According to B’Tselem, the residents of the community have no alternative housing or place to live. As they earn their living tending sheep, in springtime, some of the residents lead the flocks to pasture in the Ramallah area, while the rest of the population stays behind. Eight years ago, Israeli security forces began restricting the movement of the community’s shepherds, prohibiting them to come any nearer than one kilometer to the settlement of Mitzpe Yeriho.

Khalil Hamdan, a resident of Wadi al-Qatif, and two community children (Photo: B'Tselem)

Khalil Hamdan, a resident of Wadi al-Qatif, and two community children (Photo: B’Tselem)

In 2012, the occupation Administration issued demolition orders for “construction without a permit” for all structures in Wadi al-Qatif. The residents turned to Att. Shlomo Lecker, who added the community to the petition he had already filed to the High Court of Justice to countermand demolition orders issued for other Bedouin communities in the area. In November 2012, the High Court of Justice issued an interim injunction that prohibited further demolition pending the state’s response to the petition. The state repeatedly postponed its response. At a session of the High Court on 24 April 2014, the state said it is interested in “relocating” the community to the region of Nu’eimeh, north-west of Jericho, where it plans to settle thousands of other Bedouins from the vicinity.

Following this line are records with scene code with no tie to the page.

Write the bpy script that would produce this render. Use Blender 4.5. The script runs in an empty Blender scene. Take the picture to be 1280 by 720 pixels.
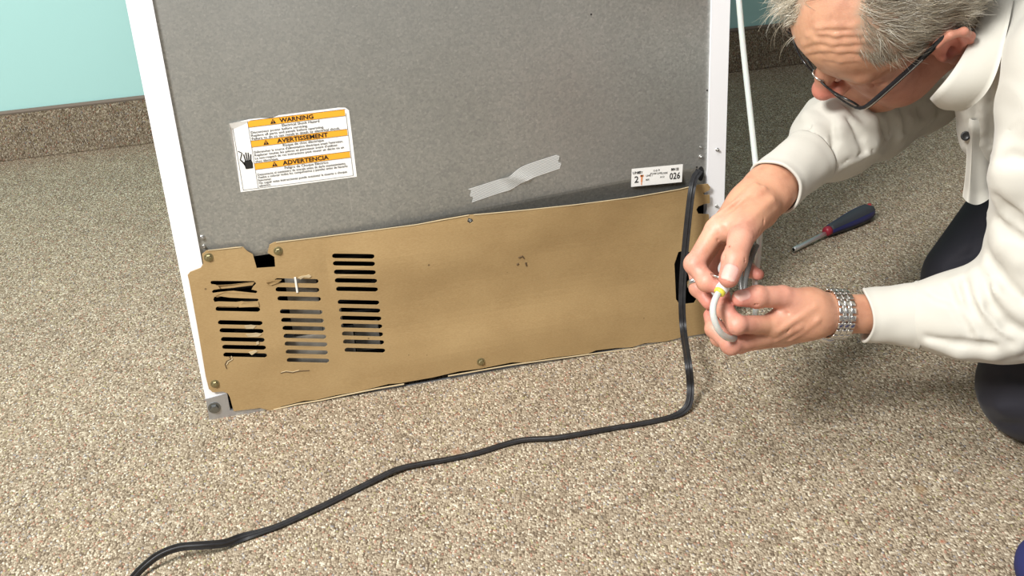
import bpy, bmesh, math, random
import numpy as np
from mathutils import Vector, Matrix, noise, geometry
from mathutils.bvhtree import BVHTree
random.seed(4); rng = np.random.default_rng(4)
SC = bpy.context.scene
COL = SC.collection

# ------------------------------------------------------------------ camera
CAM_R = np.array([[0.968373, 0.15184031, -0.19798547],
                  [-0.24361966, 0.40405062, -0.88169868],
                  [-0.05388124, 0.90204635, 0.42826299]])     # columns: camera right, up, back
CAM_C = np.array([0.12983781, -1.38027628, 0.79793601])
FPX = 1383.0                                                   # focal length in pixels of a 1280 px wide frame
cd = bpy.data.cameras.new('camera'); cam = bpy.data.objects.new('camera', cd); COL.objects.link(cam)
M4 = Matrix([list(CAM_R[i]) + [CAM_C[i]] for i in range(3)] + [[0, 0, 0, 1]])
cam.matrix_world = M4
cd.sensor_width = 36; cd.lens = FPX * 36 / 1280; cd.clip_start = .02
SC.camera = cam

# ------------------------------------------------------------------ world and lights
w = bpy.data.worlds.new('world'); SC.world = w; w.use_nodes = True
bg = w.node_tree.nodes['Background']; bg.inputs[0].default_value = (1, .965, .95, 1); bg.inputs[1].default_value = .22
def area(name, loc, target, size, power, col=(1, 1, 1)):
    l = bpy.data.lights.new(name, 'AREA'); l.shape = 'SQUARE'; l.size = size; l.energy = power; l.color = col
    o = bpy.data.objects.new(name, l); COL.objects.link(o); o.location = loc
    o.rotation_euler = (Vector(target) - Vector(loc)).to_track_quat('-Z', 'Y').to_euler()
    return o
area('key_light', (-1.25, -1.60, 2.25), (.25, .1, .2), .6, 100, (1, .985, .95))
area('ceiling_light', (.0, -1.0, 2.6), (.25, -.5, 0), 1.0, 25, (1, .98, .95))
SC.view_settings.view_transform = 'Standard'; SC.view_settings.look = 'None'
SC.view_settings.exposure = 0.35; SC.view_settings.gamma = 1; SC.view_settings.use_curve_mapping = False

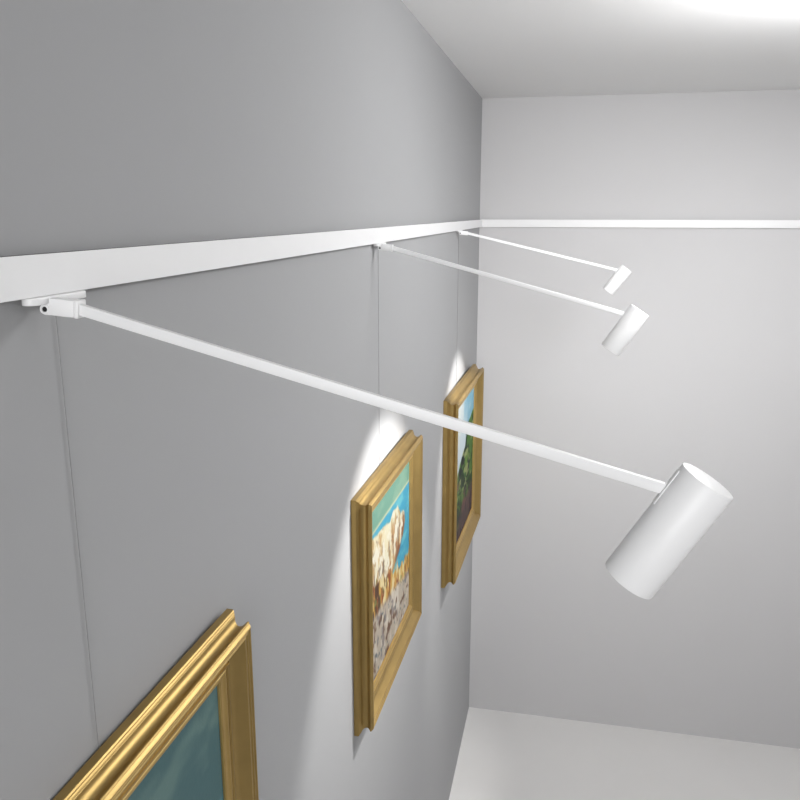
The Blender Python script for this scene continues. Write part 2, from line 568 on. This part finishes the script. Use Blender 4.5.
# ------------------------------------------------------------------ unseen fill lights added to the room
def fill_light(x, y, sx, sy, power, tilt=(0, 0, 0), z=ZT - 0.03, color=(1, 1, 1)):
    d = bpy.data.lights.new('fill_panel', 'AREA')  # added fill panel out of view, no fixture behind it
    d.shape = 'RECTANGLE'
    d.size, d.size_y = sx * S, sy * S
    d.energy = power
    d.color = color
    o = bpy.data.objects.new('fill_panel', d)
    COL.objects.link(o)
    o.location = P(x, y, z)
    o.rotation_euler = [math.radians(a) for a in tilt]
    return o


def aim(o, x, y, z):
    o.rotation_euler = (P(x, y, z) - o.location).to_track_quat('-Z', 'Y').to_euler()
    return o


POW = dict(point_fill=13.2, far_fill=2.2, front=6.7, down_near=4.0, down_far=3.4)


def point_fill(x, y, z, power, r=0.12):
    d = bpy.data.lights.new('fill_point', 'POINT')  # unseen point light added to brighten the picture wall
    d.energy = power
    d.shadow_soft_size = r * S
    o = bpy.data.objects.new('fill_point', d)
    COL.objects.link(o)
    o.location = P(x, y, z)


# added fills: point beside the pictures, far-wall panel, panel behind the viewer, two facing down
point_fill(1.55, 4.6, 0.72, POW['point_fill'], 0.40)
wl = aim(fill_light(2.0, 3.2, 2.0, 1.4, POW['far_fill'], z=0.6), -0.1, 9.0, -1.9)
wl.data.spread = math.radians(70)
fr = aim(fill_light(0.5, -3.9, 2.8, 2.6, POW['front'], z=-0.3), 0.5, 6.0, -0.9)
fr.data.spread = math.radians(110)
fill_light(3.0, 2.2, 1.6, 1.6, POW['down_near'])
fill_light(2.6, 6.0, 1.6, 1.6, POW['down_far'])


w = bpy.data.worlds.new('World')
w.use_nodes = True
w.node_tree.nodes['Background'].inputs['Color'].default_value = (0.8, 0.85, 0.9, 1)
w.node_tree.nodes['Background'].inputs['Strength'].default_value = 0.3
SC.world = w

# ------------------------------------------------------------------ camera
cd = bpy.data.cameras.new('Camera')
cd.sensor_width = 36.0
cd.lens = 36.045
cd.clip_start = 0.01
co = bpy.data.objects.new('Camera', cd)
COL.objects.link(co)
co.location = (0, 0, ZC)
co.rotation_euler = (math.radians(90 - 13.2), 0, math.radians(12.07))
SC.camera = co

SC.view_settings.view_transform = 'Standard'
SC.view_settings.look = 'None'
SC.view_settings.gamma = 1
SC.view_settings.use_curve_mapping = False
SC.view_settings.exposure = 1.0
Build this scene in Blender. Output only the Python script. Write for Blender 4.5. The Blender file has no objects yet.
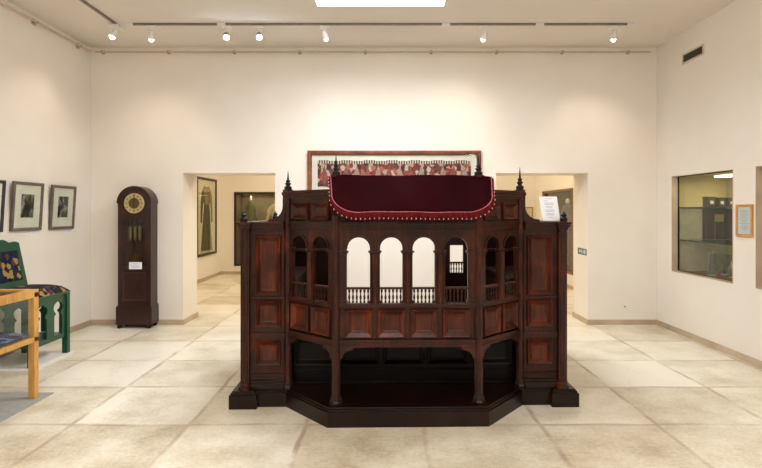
import bpy, bmesh, math, random
from mathutils import Matrix, Vector
random.seed(7)
scene = bpy.context.scene
col = scene.collection
PI = math.pi

# ------------------------------------------------------------------ helpers
class MB:
    def __init__(s):
        s.bm = bmesh.new(); s.m = Matrix.Identity(4)
    def v(s, x, y, z):
        return s.bm.verts.new(s.m @ Vector((x, y, z)))
    def f(s, vs):
        try: return s.bm.faces.new(vs)
        except ValueError: return None
    def box(s, x0, x1, y0, y1, z0, z1):
        a = [s.v(x, y, z) for z in (z0, z1) for y in (y0, y1) for x in (x0, x1)]
        for q in ((0,2,3,1), (4,5,7,6), (0,1,5,4), (2,6,7,3), (0,4,6,2), (1,3,7,5)):
            s.f([a[i] for i in q])
        return s
    def prism(s, poly, y0, y1):             # polygon in x,z extruded along y
        a = [s.v(x, y0, z) for x, z in poly]; b = [s.v(x, y1, z) for x, z in poly]
        s.f(a); s.f(b[::-1]); n = len(poly)
        for i in range(n):
            j = (i+1) % n; s.f([a[i], b[i], b[j], a[j]])
        return s
    def slab(s, poly, z0, z1):              # polygon in x,y extruded along z
        a = [s.v(x, y, z0) for x, y in poly]; b = [s.v(x, y, z1) for x, y in poly]
        s.f(a[::-1]); s.f(b); n = len(poly)
        for i in range(n):
            j = (i+1) % n; s.f([a[i], a[j], b[j], b[i]])
        return s
    def lathe(s, prof, seg=16, cx=0, cy=0, sx=1, sy=1, rot=0):   # prof: (radius, z)
        rings = []
        for r, z in prof:
            rings.append([s.v(cx+r*sx*math.cos(rot+2*PI*i/seg), cy+r*sy*math.sin(rot+2*PI*i/seg), z) for i in range(seg)])
        for k in range(len(rings)-1):
            for i in range(seg):
                j = (i+1) % seg; s.f([rings[k][i], rings[k][j], rings[k+1][j], rings[k+1][i]])
        s.f(rings[0][::-1]); s.f(rings[-1])
        return s
    def tube(s, pts, r, seg=8):
        pts = [Vector(p) for p in pts]; rings = []
        for i, p in enumerate(pts):
            d = (pts[min(i+1, len(pts)-1)] - pts[max(i-1, 0)]).normalized()
            up = Vector((0,0,1)) if abs(d.z) < .95 else Vector((0,1,0))
            a = d.cross(up).normalized(); b = a.cross(d)
            rings.append([s.v(*(p + a*r*math.cos(2*PI*k/seg) + b*r*math.sin(2*PI*k/seg))) for k in range(seg)])
        for k in range(len(rings)-1):
            for i in range(seg):
                j = (i+1) % seg; s.f([rings[k][i], rings[k][j], rings[k+1][j], rings[k+1][i]])
        s.f(rings[0][::-1]); s.f(rings[-1])
        return s
    def rings_rect(s, x0, x1, z0, z1, prof):  # concentric rectangles, prof: (inset, y)
        rs = []
        for ins, y in prof:
            rs.append([s.v(x0+ins, y, z0+ins), s.v(x1-ins, y, z0+ins), s.v(x1-ins, y, z1-ins), s.v(x0+ins, y, z1-ins)])
        for k in range(len(rs)-1):
            for i in range(4):
                j = (i+1) % 4; s.f([rs[k][i], rs[k][j], rs[k+1][j], rs[k+1][i]])
        s.f(rs[-1]); s.f(rs[0][::-1])
        return s
    def build(s, name, mat, parent=None, smooth=False, bevel=0):
        bmesh.ops.recalc_face_normals(s.bm, faces=s.bm.faces[:])
        me = bpy.data.meshes.new(name); s.bm.to_mesh(me); s.bm.free()
        if smooth:
            for p in me.polygons: p.use_smooth = True
            me.set_sharp_from_angle(angle=math.radians(40))
        me.materials.append(mat)
        o = bpy.data.objects.new(name, me); col.objects.link(o)
        if parent: o.parent = parent
        if bevel:
            b = o.modifiers.new('bevel', 'BEVEL'); b.width = bevel; b.segments = 2; b.limit_method = 'ANGLE'
        return o

def tag(o, label=None, cat=None, group=None, kind=None):
    if label: o['label'] = label
    if cat: o['category'] = cat
    if group: o['group'] = group
    if kind: o['kind'] = kind
    return o
def empty(name, loc, rz=0, label=None, cat=None, group=None):
    o = bpy.data.objects.new(name, None); col.objects.link(o)
    o.empty_display_size = .1
    o.location = loc; o.rotation_euler = (0, 0, rz)
    return tag(o, label, cat, group)
def struct(o):
    o['kind'] = 'structure'; return o
def dup(o, parent=None, loc=None):
    c = o.copy(); col.objects.link(c)
    if parent: c.parent = parent
    if loc is not None: c.location = loc
    return c
def frame_mat(p0, p1):                       # x from p0 to p1, y to the back, z up
    d = Vector((p1[0]-p0[0], p1[1]-p0[1], 0)); L = d.length; d.normalize()
    n = Vector((-d.y, d.x, 0))
    m = Matrix(((d.x, n.x, 0, p0[0]), (d.y, n.y, 0, p0[1]), (0, 0, 1, 0), (0, 0, 0, 1)))
    return m, L

# ------------------------------------------------------------------ materials
def srgb(r, g, b):
    return tuple(((c/255)/12.92 if c/255 <= .04045 else ((c/255+.055)/1.055)**2.4) for c in (r, g, b)) + (1,)
class Mat:
    def __init__(s, name, rgb=(200,200,200), rough=.6, metal=0, spec=.5):
        s.m = bpy.data.materials.new(name); s.m.use_nodes = True
        s.nt = s.m.node_tree; s.b = s.nt.nodes['Principled BSDF']
        s.b.inputs['Base Color'].default_value = srgb(*rgb)
        s.b.inputs['Roughness'].default_value = rough; s.b.inputs['Metallic'].default_value = metal
        s.b.inputs['Specular IOR Level'].default_value = spec
        s.rgb = rgb
    def n(s, t, **kw):
        nd = s.nt.nodes.new(t)
        for k, v in kw.items():
            if k in nd.inputs: nd.inputs[k].default_value = v
            else: setattr(nd, k, v)
        return nd
    def l(s, a, b): s.nt.links.new(a, b)
    def coord(s, scale=(1,1,1)):
        tc = s.n('ShaderNodeTexCoord'); mp = s.n('ShaderNodeMapping'); mp.inputs['Scale'].default_value = scale
        s.l(tc.outputs['Object'], mp.inputs['Vector']); return mp.outputs['Vector']
    def ramp(s, fac, stops, interp='LINEAR'):
        r = s.n('ShaderNodeValToRGB'); e = r.color_ramp; e.interpolation = interp
        while len(e.elements) < len(stops): e.elements.new(.5)
        for el, (p, c) in zip(e.elements, stops): el.position = p; el.color = srgb(*c)
        s.l(fac, r.inputs['Fac']); return r.outputs['Color']
    def mottled(s, c1, c2, scale=4, vec_scale=(1,1,1), detail=5, bump=0, bscale=None):
        v = s.coord(vec_scale)
        t = s.n('ShaderNodeTexNoise', Scale=scale, Detail=detail); s.l(v, t.inputs['Vector'])
        s.l(s.ramp(t.outputs['Fac'], [(.32, c1), (.68, c2)]), s.b.inputs['Base Color'])
        if bump:
            t2 = s.n('ShaderNodeTexNoise', Scale=bscale or scale*8, Detail=4); s.l(v, t2.inputs['Vector'])
            bp = s.n('ShaderNodeBump', Strength=bump, Distance=.01); s.l(t2.outputs['Fac'], bp.inputs['Height'])
            s.l(bp.outputs['Normal'], s.b.inputs['Normal'])
        return s
def plain(name, rgb, rough=.6, metal=0, var=8, scale=12, spec=.5):
    a = tuple(max(0, c-var) for c in rgb); b = tuple(min(255, c+var) for c in rgb)
    return Mat(name, rgb, rough, metal, spec).mottled(a, b, scale).m
def emit(name, rgb, strength):
    m = Mat(name, rgb); m.b.inputs['Emission Color'].default_value = srgb(*rgb); m.b.inputs['Emission Strength'].default_value = strength
    return m.m
def glass(name, tint=(250,252,250), refl=.06):
    m = bpy.data.materials.new(name); m.use_nodes = True; nt = m.node_tree; nt.nodes.clear()
    out = nt.nodes.new('ShaderNodeOutputMaterial'); mix = nt.nodes.new('ShaderNodeMixShader')
    tr = nt.nodes.new('ShaderNodeBsdfTransparent'); tr.inputs[0].default_value = srgb(*tint)
    gl = nt.nodes.new('ShaderNodeBsdfGlossy'); gl.inputs['Roughness'].default_value = .02
    lw = nt.nodes.new('ShaderNodeLayerWeight'); lw.inputs['Blend'].default_value = .5
    pw = nt.nodes.new('ShaderNodeMath'); pw.operation = 'POWER'; pw.inputs[1].default_value = 4
    nt.links.new(lw.outputs['Facing'], pw.inputs[0])
    ma = nt.nodes.new('ShaderNodeMath'); ma.operation = 'MULTIPLY_ADD'; ma.inputs[1].default_value = .6; ma.inputs[2].default_value = refl*.4
    nt.links.new(pw.outputs[0], ma.inputs[0]); nt.links.new(ma.outputs[0], mix.inputs[0])
    nt.links.new(tr.outputs[0], mix.inputs[1]); nt.links.new(gl.outputs[0], mix.inputs[2]); nt.links.new(mix.outputs[0], out.inputs[0])
    return m

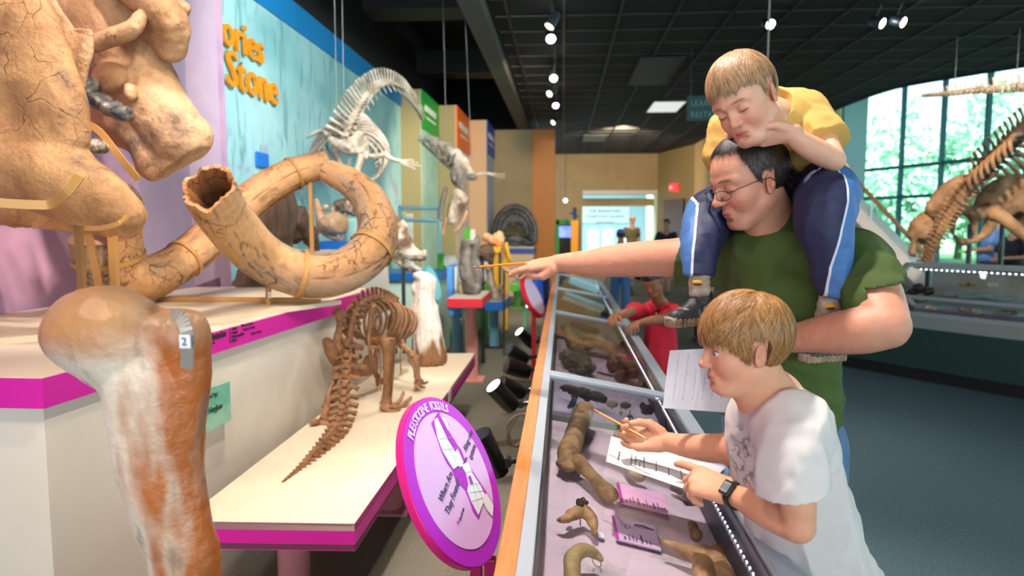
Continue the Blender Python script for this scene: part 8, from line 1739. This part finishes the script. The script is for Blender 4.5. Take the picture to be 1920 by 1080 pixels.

Justice Uzi Fogelman instructed the attorney representing the Civil Administration to have a concrete plan for resettling the community submitted to Att. Lecker within a week. However, on 28 April 2014, four days after the court session, while the court and the community’s legal counsel were waiting to receive the plan, representatives of the military and the Civil Administration arrived at Wadi al-Qatif and served eviction orders to four families comprised of 35 individuals, including 15 minors. The order stated the families must vacate the premises within 48 hours because they are in a “closed military zone designated for training.” Attempts to expel the members of Wadi al-Qatif from their site of residence are part and parcel of the Israeli endeavors to expel – on a variety of pretexts – thousands of Palestinians who live in dozens of communities throughout Area C. In the Ma’ale Adumim-Jericho area, these endeavors may be seen in the Civil Administration plan to establish “permanent sites” for the relocation of Palestinian Arab-Bedouin communities in the occupied West Bank.